While the debate over offshore oil drilling in the United States rages, the federal government is looking to lease large swathes of its continental shelf to wind turbine operators.

Competition is hotting up to develop wind projects on the shelf, which is currently covered by an oil-drilling ban that has become a contentious issue in the race for the White House.


The federal programme is the start of a push to develop offshore wind energy in the U.S. The country often is dubbed by renewable-energy experts as “the Saudi Arabia of wind” because of its vast, windy expanses, particularly in the Western plains.

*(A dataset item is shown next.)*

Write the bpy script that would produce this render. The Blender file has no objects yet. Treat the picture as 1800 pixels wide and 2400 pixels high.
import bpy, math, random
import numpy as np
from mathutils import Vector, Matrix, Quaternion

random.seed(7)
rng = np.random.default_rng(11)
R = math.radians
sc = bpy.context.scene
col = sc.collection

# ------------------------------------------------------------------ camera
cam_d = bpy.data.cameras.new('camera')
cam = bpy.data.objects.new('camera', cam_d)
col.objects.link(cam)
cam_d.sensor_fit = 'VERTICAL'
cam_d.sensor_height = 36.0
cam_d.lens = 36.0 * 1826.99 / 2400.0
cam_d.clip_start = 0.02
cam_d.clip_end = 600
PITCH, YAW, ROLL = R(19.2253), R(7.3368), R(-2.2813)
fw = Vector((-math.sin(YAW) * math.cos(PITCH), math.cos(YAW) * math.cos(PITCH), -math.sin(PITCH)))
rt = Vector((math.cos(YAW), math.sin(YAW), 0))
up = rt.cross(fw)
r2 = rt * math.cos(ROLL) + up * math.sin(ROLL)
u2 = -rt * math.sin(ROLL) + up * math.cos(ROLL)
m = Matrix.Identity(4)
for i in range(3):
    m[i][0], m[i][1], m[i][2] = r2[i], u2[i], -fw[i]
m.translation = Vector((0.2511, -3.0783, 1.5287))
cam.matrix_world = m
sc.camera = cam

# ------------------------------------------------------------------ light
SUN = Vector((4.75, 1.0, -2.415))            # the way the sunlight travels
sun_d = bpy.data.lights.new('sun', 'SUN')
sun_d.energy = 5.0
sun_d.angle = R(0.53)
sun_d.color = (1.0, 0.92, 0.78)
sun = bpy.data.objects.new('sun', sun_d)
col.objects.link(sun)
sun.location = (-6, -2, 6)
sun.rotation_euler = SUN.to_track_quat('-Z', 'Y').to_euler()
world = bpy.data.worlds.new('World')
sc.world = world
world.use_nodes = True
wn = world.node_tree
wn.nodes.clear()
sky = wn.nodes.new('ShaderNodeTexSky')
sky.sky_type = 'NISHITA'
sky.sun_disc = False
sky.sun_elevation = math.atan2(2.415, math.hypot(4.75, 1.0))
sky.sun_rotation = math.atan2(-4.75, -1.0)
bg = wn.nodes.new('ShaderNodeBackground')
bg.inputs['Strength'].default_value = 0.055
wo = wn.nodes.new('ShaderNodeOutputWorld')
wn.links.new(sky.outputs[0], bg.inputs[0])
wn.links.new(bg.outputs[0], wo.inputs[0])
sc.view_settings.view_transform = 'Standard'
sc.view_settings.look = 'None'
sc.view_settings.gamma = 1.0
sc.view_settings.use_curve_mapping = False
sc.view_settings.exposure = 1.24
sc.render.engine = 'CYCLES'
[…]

The offshore-wind race is centered on the Northeast. In June, an electricity producer and a wind-energy developer in Delaware signed a contract for a project of some 67 turbines to be built about 11.5 miles off the state’s coast. Over the next two months, Rhode Island and New Jersey are expected to choose wind-energy developers to work with as the states try to put together offshore projects. And New York City officials are talking with wind-power developers about erecting turbines on a massive tract of the Atlantic Ocean about 25 miles from Manhattan

Wind power is booming in the U.S. because of rising fossil-fuel prices, federal renewable-energy tax breaks and mounting opposition to new coal-fired power plants that emit greenhouse gases. Last year, 35 per cent of the electricity-generation capacity added in the U.S. was from wind — a percentage second only to natural gas, according to the American Wind Energy Association, a trade group.

However, wind accounts for only about one per cent of total electricity generated in the U.S. And so far, all the wind power in the U.S. is produced onshore. The states that crank out the most -Texas, followed by California – boast vast stretches where the wind blows hard and where there is enough land to install hundreds of turbines to catch it.